Четверо матросов, утомлённых и расстроенных тяжёлыми воспоминаниями, прошли мимо другой группы русских пленных моряков, один из них, белокурый, аккомпанируя себе на гитаре, пел:
Напрасно старушка ждёт сына домой…Ей скажут… Она зарыдает…А волны бегут от винта за кормой,Бегут и вдали исчезают…
Рассказ земляка Новиков сразу же записал и, подредактировав, назвал свой очерк «Гибель эскадренного броненосца „Бородино“ 14 мая 1905 года». Переписал всё в отдельную тетрадку и отдал Семёну Ющину, по его просьбе, «на память».
Когда был собран совершенно уникальный и невероятно огромный материал о цусимской трагедии, произошло непоправимое — то, о чём Алексей Силыч не мог без содрогания вспоминать даже через десятки лет. Всё погибло… Погибло самым нелепым образом.
У этого события есть предыстория.
В Японию, когда там скопилось много русских военнопленных, прибыл давнишний русский политический эмигрант, президент Гавайских островов доктор Руссель[13]. Он начал издавать журнал для пленных «Россия и Япония», в котором со временем стали появляться и небольшие заметки Алексея Новикова. Так, в декабре 1905 года в этом журнале была опубликована под псевдонимом «Матрос А. Затёртый» статья «Наши обскуранты».
Автор, напомнив читателям о том, что в октябре текущего года в России царским манифестом была объявлена свобода слова, размышляет: есть ли свобода слова для русских здесь, в Кумамото?

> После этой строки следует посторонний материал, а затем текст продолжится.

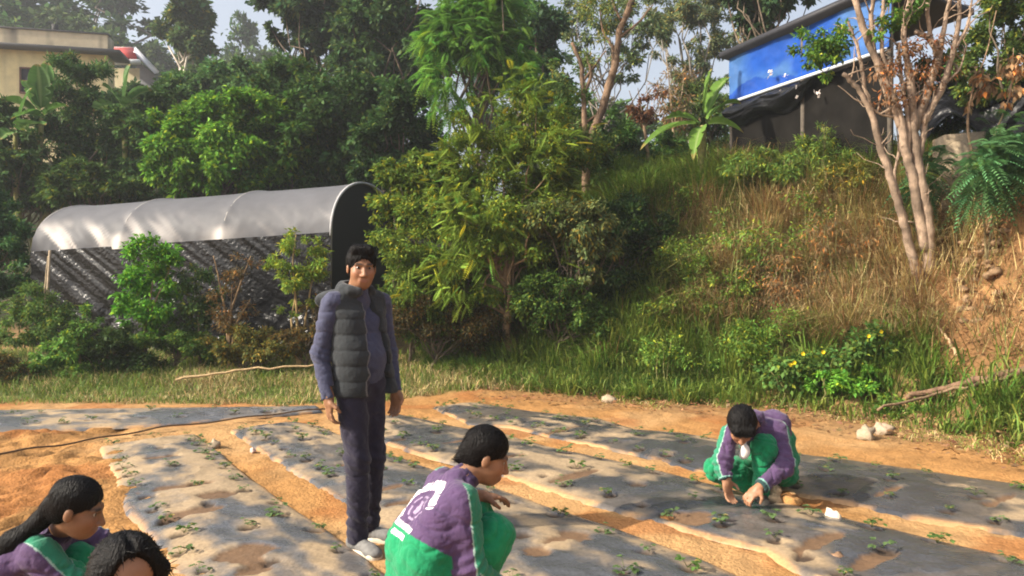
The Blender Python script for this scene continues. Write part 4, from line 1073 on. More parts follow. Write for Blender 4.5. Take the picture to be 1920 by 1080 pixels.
weeds('weed_clump', 'tall green weeds along the edge of the terrace below the shed wall', 'weeds', [(1390, 315, 40, 20), (1480, 310, 60, 24), (1570, 315, 50, 30), (1545, 250, 16, 30)], 2000, .09, .16, (.085, .135, .035), 'broad', .15, 12.3, rc=.5)
weeds('weed_clump', 'leafy green weeds scattered over the middle of the grassy bank', 'weeds', [(1440, 470, 60, 40), (1520, 400, 60, 40), (1600, 500, 50, 40), (1380, 430, 50, 40)], 1500, .06, .3, (.08, .125, .03), 'broad', .2, 11.0, rc=.6)
weeds('weed_clump', 'mixed green weeds low on the bank above the path', 'weeds', [(1400, 640, 70, 35), (1320, 690, 60, 25), (1480, 610, 60, 30), (1240, 650, 60, 30)], 2600, .05, .34, (.085, .14, .03), 'broad', .16, 10.15, rc=.6)
weeds('weed_clump', 'brown withered weeds hanging on the slope left of the base of the pruned tree', 'weeds', [(1560, 450, 60, 60), (1480, 520, 60, 50), (1640, 470, 40, 50)], 2400, .07, .16, (.26, .17, .08), 'broad', .2, 10.6, rc=.6, droop=.9)
# yellow flowers of the creeper
for i, (px, py) in enumerate([(1628, 630), (1652, 622), (1505, 663), (1543, 660), (1482, 684), (1489, 680), (1798, 677)]):
    dd = 9.15; mb = MB(); r = np.random.default_rng(i)
    for k in range(6):
        a = k * 1.047 + r.uniform(0, .3); e = np.array([math.cos(a), -.35, math.sin(a)]); s = np.array([-math.sin(a), 0, math.cos(a)])
        mb.add([[0, 0, 0], e * .018 + s * .010, e * .028, e * .018 - s * .010], [[0, 1, 2, 3]])
    o = mb.build('flower', M['flower']); o.location = [float(v) for v in at(px, py, dd)]
    tag(o, ['small yellow flower, left of a close pair highest on the creeper', 'small yellow flower, highest of all, on the creeper below the pruned tree', 'small yellow flower, second lowest group, left one above the grassy foot of the bank', 'small yellow flower just right of the middle of the creeper, alone', 'lowest yellow flower at the left end of the creeper', 'yellow flower touching the lowest one at the left end of the creeper', 'single yellow flower far right above the fallen pole'][i], 'flower', 'yellow flowers on the bank')

# fallen pole, sticks and rubble on the right bank
def pole(pxs, r0, r1, col, label, name='fallen_pole', cat='pole'):
    pts = np.array([at(*p) if cat == 'far' else (ray_hit(p[0], p[1], .17) if p[0] > 1150 else at(*p)) for p in pxs]); mb = MB()
    t = np.linspace(0, len(pts) - 1, 14); pts = np.stack([np.interp(t, np.arange(len(pts)), pts[:, k]) for k in range(3)], -1)
    pts += np.random.default_rng(2).normal(size=pts.shape) * .01
    b = pts.mean(0); mb.tube(pts - b, np.linspace(r0, r1, 14), 8, col)
    o = mb.build(name, M['bark'], smooth=True); o.location = [float(v) for v in b]
    tag(o, label, cat)
pole([(1700, 745, 8.5), (1800, 722, 8.35), (1940, 690, 8.1)], .028, .05, (.17, .10, .06), 'long brown fallen pole lying on the foot of the bank at the right edge')
pole([(1645, 768, 8.7), (1760, 738, 8.5), (1900, 705, 8.2)], .014, .02, (.2, .13, .075), 'thinner brown stick lying along the lower side of the fallen pole', 'stick', 'stick')
pole([(330, 712, 10.6), (450, 694, 10.7), (600, 684, 10.8)], .02, .012, (.42, .29, .15), 'long pale dry stalk lying on the grass verge left of the standing man', 'stalk', 'stick')
pole([(1205, 490, 11.2), (1215, 530, 11.0), (1228, 578, 10.9)], .018, .025, (.38, .25, .13), 'short pale upright stick on the bank right of the dark hollow', 'stick', 'stick')
pole([(1600, 580, 9.9), (1650, 545, 10.1), (1710, 520, 10.3)], .016, .01, (.42, .28, .15), 'pale dry branch lying on the slope left of the pruned tree', 'stick', 'stick')
pole([(1760, 610, 9.6), (1780, 640, 9.5), (1795, 668, 9.4)], .014, .018, (.4, .27, .15), 'short dry stick leaning on the slope above the fallen pole', 'stick', 'stick')
r = np.random.default_rng(12)
k = 0
for (cx, cy, sx, sy, n) in [(1830, 480, 60, 55, 34), (1810, 580, 50, 40, 16), (1900, 380, 25, 40, 10)]:
    for i in range(n):
        px, py = cx + r.normal() * sx * .6, cy + r.normal() * sy * .6
        if px < 1755: px = 1755 + (1755 - px) * .4
        # march to find where the ray meets the bank
        dd = np.linspace(7, 13, 120); xx = (px - 960) / F * dd; zz = CAM_H - (py - 540) / F * dd
        hit = np.nonzero(terrain(xx, dd) > zz)[0]
        if not len(hit): continue
        dq = dd[hit[0]]
        lab = ['loose tan lump of the rubble pile beside the base of the pruned tree', 'loose tan lump of the smaller rubble patch below the main pile', 'loose orange lump of the crumbling earth at the right edge'][[34, 16, 10].index(n)]
        stone(px, py, r.uniform(.03, .085), np.array([.30, .19, .105]) * r.uniform(.6, 1.2) if n != 10 else (.45, .24, .09), lab, ['rubble beside the pruned tree', 'rubble below the pile', 'crumbling earth lumps'][[34, 16, 10].index(n)], d=dq)

# ------------------------------------------------------------------ grass
def grass(name, label, xs, ys, L, W_, cols, lean, rng, droop=.5, kind='stuff', cat='grass', zoff=0.0):
    n = len(xs); z = terrain(xs, ys) + zoff
    base = np.stack([xs, ys, z - .02], -1)
    a = rng.uniform(0, 2 * np.pi, n); s = np.stack([np.cos(a), np.sin(a), a * 0], -1)
    ld = np.stack([rng.normal(0, .45, n), rng.normal(0, .42, n), np.ones(n)], -1) + lean
    ld = unit(ld); L = L[:, None]; W_ = W_[:, None]
    hd = ld * np.array([1, 1, 0]); 
    p1 = base + ld * L * .55; p2_ = p1 + (ld + hd * droop * 1.5 + np.array([0, 0, -droop * 1.1])) * L * .5
    V = np.stack([base - s * W_ * .5, base + s * W_ * .5, p1 + s * W_ * .4, p1 - s * W_ * .4, p2_], 1).reshape(-1, 3)
    i = np.arange(n)[:, None] * 5
    q = i + np.array([[0, 1, 2, 3]]); t = i + np.array([[3, 2, 4]])
    o = obj(name, make_mesh(name, V, [q, t], M['grass'], np.repeat(cols, 5, 0)))
    return tag(o, label, cat, kind=kind)
def gcol(n, base, rng, sp=.35):
    return np.clip(np.asarray(base) * (1 + rng.uniform(-sp, sp, (n, 1))) * (1 + rng.normal(0, .10, (n, 3)) * [1, .6, .6]), .004, .8)
rng = np.random.default_rng(99)
GREEN, STRAW, LIME, DRYB = np.array([.10, .17, .025]), np.array([.56, .43, .20]), np.array([.20, .25, .045]), np.array([.26, .155, .07])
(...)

Матрос Затёртый рассказывает о том, что вся литература, которую он выписывает на свои деньги, часто попадает в руки офицеров в том лагере, где содержатся «высшие чины», якобы для «просмотра». Но по назначению газеты и журналы доходят далеко не всегда. Называя фамилии офицеров, возмущаясь их произволом, автор восклицает: «Когда же подобные авантюристы, хвалящиеся перед другими своею напускною добродетельностью и фальсифицированной этикой, перестанут попирать ногами все императорские манифесты и указы, топтать в грязи все человеческие права? Скоро ли сгинут с арены русской жизни все грязные представители тёмной силы, доведшие нашу страну до полного разорения и поставившие русский народ в такое положение, что он до самого последнего времени не жил, а скорее прозябал?»